Ich hielte es für eine Art der untreue, wenn man diesen alten poeten unsere heutige orthographie andichtete; sie hatten um die ihrige eben so gute, und vielleicht bessere gründe, als wir um die unsere, und wie vielmal würden sie nach der heutigen orthographie falsche Reimen machen? Was für ein Recht haben wir auf ihre ⟨manier⟩ diese sehr äusserlichen sachen anzusehen? Eine übersezung würde so weitläuftig, so umschreibend, werden, daß sie dem original alle Anmuth nähme. Mittelst des Glossarii kan man den sinn mit leichter Mühe herausbringen, und wer diese geringe arbeit scheuet, der hat die nöthige Neugier nicht, die man für die sitten und die denkungsart dieser alten Deutschen haben muß, wenn man an ihren werken Geschmak finden soll.
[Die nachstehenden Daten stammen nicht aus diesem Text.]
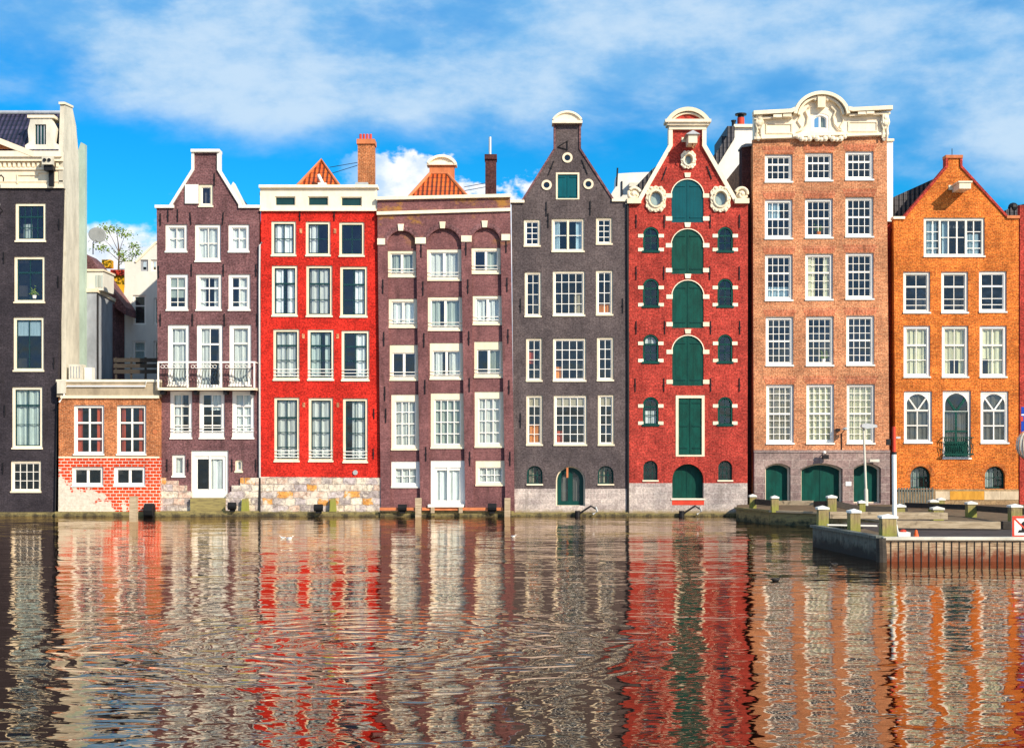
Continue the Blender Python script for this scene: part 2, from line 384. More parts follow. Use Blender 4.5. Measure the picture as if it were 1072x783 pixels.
M['paving'] = paint('worn paving', (.17,.12,.075), .9, .25, (.2,.16,.1), .5, scale=2, stretch=1)
M['asphalt'] = paint('dark deck', (.07,.055,.05), .9, .3, (.13,.1,.08), .4, scale=2, stretch=1)
M['ground'] = paint('ground', (.22,.19,.16), .95, .3, scale=.6, stretch=1)
M['leaf'] = paint('leaves', (.16,.24,.02), .6, .4, (.50,.42,.02), .6, scale=2)
M['bark'] = paint('bark', (.16,.11,.07), .9, .3)
M['yellow'] = paint('yellow fabric', (.85,.45,.02), .8, .1)
M['pink'] = paint('terracotta', (.62,.2,.08), .8, .2)
def tiles(name, c1, c2, bw=.24, bh=.30, dark=(.10,.02,.01), slope='y'):
    m, n, b = newmat(name); v, (x, y, z) = coords(n)
    u = n.math('ADD', x, y) if slope == 'x' else x
    wv = n.math('SINE', n.math('MULTIPLY', u, 2*math.pi/bw))
    rw = n.math('FRACT', n.math('DIVIDE', z, bh))
    cell = n.comb(n.math('FLOOR', n.math('DIVIDE', u, bw)), n.math('FLOOR', n.math('DIVIDE', z, bh)), 0.0)
    wn = n.add('ShaderNodeTexWhiteNoise'); n.link(cell, wn.inputs['Vector'])
    c = n.mix(wn.outputs['Value'], c1, c2)
    c = n.mix(n.mapr(rw, 0, .22, .85, 0), c, dark)
    c = n.mix(n.mapr(wv, -.4, -1, 0, .7), c, dark)
    c = n.mix(n.mapr(n.noise(v, 3, 5, .7), .5, .75, 0, .6), c, dark)
    n.link(c, b.inputs['Base Color']); b.inputs['Roughness'].default_value = .55
    bump(n, b, n.math('ADD', wv, n.math('MULTIPLY', rw, -1.2)), 1.0, .05)
    return m
M['orangetile'] = tiles('orange roof tiles', (.80,.15,.012), (.55,.08,.01))
M['bluetile'] = tiles('glazed dark blue tiles', (.022,.018,.05), (.05,.04,.085), dark=(.005,.004,.01))
M['darktile'] = tiles('dark grey tiles', (.035,.03,.034), (.06,.05,.055), dark=(.01,.008,.01), slope='x')
M['brickdark'] = brick('sooty chimney and shaded gap brick', (.10,.03,.028), (.075,.025,.03), (.08,.05,.045))  # on the gap wall this dark tone stands for shade
def curtainmat(name, c, vstripe=.6):
    m, n, b = newmat(name); v, (x, y, z) = coords(n)
    g = n.noise(n.comb(n.math('MULTIPLY', x, 9), 0.0, n.math('MULTIPLY', z, .5)), 2, 4, .6)
    cc = n.mix(n.mapr(g, .3, .7), tuple(q*.72 for q in c), c)
    oi = n.add('ShaderNodeObjectInfo'); cc = n.mix(1.0, cc, n.mix(oi.outputs['Random'], (.72,.70,.66), (1.06,1.06,1.06)), 'MULTIPLY')
    n.link(cc, b.inputs['Base Color']); b.inputs['Roughness'].default_value = .95
    return m
M['cwhite'] = curtainmat('white net curtain', (.90,.90,.88))
M['ccream'] = curtainmat('cream curtain', (.98,.90,.62))
M['cgrey'] = curtainmat('grey green curtain', (.52,.58,.54))
M['corange'] = curtainmat('orange curtain', (.80,.26,.05))
M['cred'] = curtainmat('dark red curtain', (.50,.07,.03))
M['ctan'] = curtainmat('tan curtain', (.55,.45,.32))
M['darksheet'] = curtainmat('dark sheet behind bare panes', (.16,.145,.13))  # dark sheet standing in for the unlit room behind uncurtained glass
M['cblue'] = curtainmat('pale blue blind', (.45,.60,.70))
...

Ich sehe Hrn. Escher nicht oft; wiewol er ein Nachbar ist, doch hat er mir die Ehre gethan mich zu besuchen. Ich zweifle nicht er werde noch sehr brav werden. Sie sind bey ihm in hoher achtung.
Hr. Wielands Fryhling ist ein gedicht in hexametern von ein paar Bogen, das er schon 1751. in Tübingen publiciert hat. Er beschreibt den Frühling darinnen nach den Wirkungen, die er mit allen seinen lieblichkeiten auf das gemüthe thut. Kleists Fryhling ist eine Mahlerey von landschaften, Wieland schildert Menschen. Dieses stük hat sich durch die Kraft seiner eigenen Schönheit nicht vermocht das aufsehen der deutschen zu erhalten, und anpreiser hat es nicht gehabt. Er will eine neue Auflage veranstalten.
Sagen sie mir ein Wort von der Monima. Ich verharre mit der zärtlichen Ergebenheit
Ihres gehorsamen Dieners
Joh. Jac. Bodmer
Zürich den 8. Xber 1756
H: ZB, Sign.: Nachlass Ms Bodmer 12a.
[J. J. Bodmer], Monima. – Freymüthige Nachrichten.
Vermerk Sulzers am oberen rechten Rand der ersten Seite: »8 Dec. 56«.